Miscellaneous info,  and Nuggets from recent letters (by States, alphabetical order)

 

Kentucky: 1816,1817; John McAninch, son of Daniel, has already gone to Giles County, Tennessee

(he’s on their 1812 Tax List), and his name is referenced on the land surveys of two new owners –

1816-12-30 [survey, Casey Co.]  “Minnich [sic], John, Assigned claim to Robert Price”, and

1817-10-08 [survey, Casey Co.]  “McImmick [sic], John, Assigned claim to Richard Shackleford”;

page 386, in Some Original Land Grant Surveys Along Green River in Lincoln and Casey Counties, Kentucky (1781-1836), by James Franklin Sutherland, pub. Casey County Bicentennial Committee [Liberty, KY], 1975 (also names “Potts, Frederick” on both surveys) [LDS fiche 6051189, 5 of 6].

 

New Brunswick: re McIninch, McNintch, and MacNintch -- “The story has been passed down in the

family that Asa changed the spelling to McNintch” [cf. "McIninch, Asa, boot and shoemaker, born

circa 1831 in N.B., living in 1851 in Wakefield Parish” (N.B.) (McA.F.H.NL, August 1996, pg.3)].

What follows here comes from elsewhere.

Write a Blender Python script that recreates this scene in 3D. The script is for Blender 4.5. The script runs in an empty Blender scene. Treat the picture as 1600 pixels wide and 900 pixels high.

Asa’s son, Rev. Abner Mesereau MacNintch, was a Baptist minister in New Brunswick and Nova

Scotia. “Abner is my husband’s grandfather. My husband’s father Laurie moved to Moncton, New

Brunswick from Nova Scotia around 1916, and his brother Robie also lived there, and they changed

the name to Mac spelling. I have been doing research for about 25 years and never have found any

McNinchs with a T except our immediate family. I recently received [copy of] the 50th anniversary

invitation for Asa and Catherine with the name spelled McNintch.” [mar. 1858 (New Brunswick?)]

letter from Joan Nugent MacNintch, 20 Pepperidge Trail, Old Saybrook, Connecticut 06475

 

Pennsylvania: 1750-1753, Cumberland Co. Tax Lists; earlier reports of “McCannish” in Hamilton

Twp. (pg. 43, 1753 on pg. 80) and Peters Twp. (1753, pg. 86) are really “McCamish”, a common

surname there, on microfilm “J.B.H. Roll No. 45 April 1950”, by Genealogical Society of Utah; at

the start of the film: “The written list of Taxables was compiled from data contained in I.D. Rupp’s

History of Cumberland and from a list published in American Volunteer [newspaper] in May 1871”

[so, the 1950 film, and recent Cumberland County Tax List publications (e.g. Merri Lou Scribner

 Schaumann, 1972, 1988), relied on earlier transcriptions, and the original records have been lost].

 

Pennsylvania: 1798 Direct Tax. “Under Act of 14 July 1798 (1 Stat. 597), Congress created the

first tax of its citizens . . . [Pennsylvania] lists are the most complete in existence, and are available

on microfilm . . . [however] No records exist for Western Penna. north of the Allegheny River,

territory which in 1798 was part of Allegheny County.” . . .  

“(Information is from: Pamphlet accompanying Microcopy 372: United States Direct Tax of 1798

for the State of Pennsylvania, National Archives and Records Service, 1963; and Guide to

Genealogical Research in the National Archives, 1982)”, cited by Helen L. Harriss C.G., Pittsburg,

in her 1986 Index Books to the 1798 Direct Tax in Pennsylvania.

 

Pennsylvania: 1808, "McEnineh, Archible [sic] I 150A" ["Improved" land, 150 acres], on Tax List,

Toby Township, Armstrong County, re-printed in Armstrong County Genealogy Club Quarterly,

Vol. I, No. 1, pg. 12, Fall Quarterly 1995, at 300 N. McKean, Box 735, Kittanning, Pennsylvania.

This is Archibald McAninch, born ca.1760-1770, Westmoreland County Frontier Rangers (1794),

Sugar Creek Township, Armstrong County (1810 Census), and then downriver to Ohio (1820 and

1830 Census), as reported earlier this year (McAninch F.H.NL, Vol. IV, No. 2, May 1996, pg. 4).

 

Pennsylvania: est.1820-1825. Nancy McAninch mar. Hugh Gillispie, and their son Cornelius

Gillispie was born 20 Jan. 1826. Cornelius was a merchant, mar. Jane Spencer, and, at age 27,

died 28 May 1853, Manorville, Armstrong Co. (cause of death: "empyeme of the left side the -?-

of plumetis"), buried "Culpst (?) Burial, 1/2 mi. from Redbank". Register of Deaths, 1853-1855,

Armstrong County Courthouse, entry No. 36; Lankerd-Thomas Library, Armstrong County

Historical Society, Kittanning, Pennsylvania.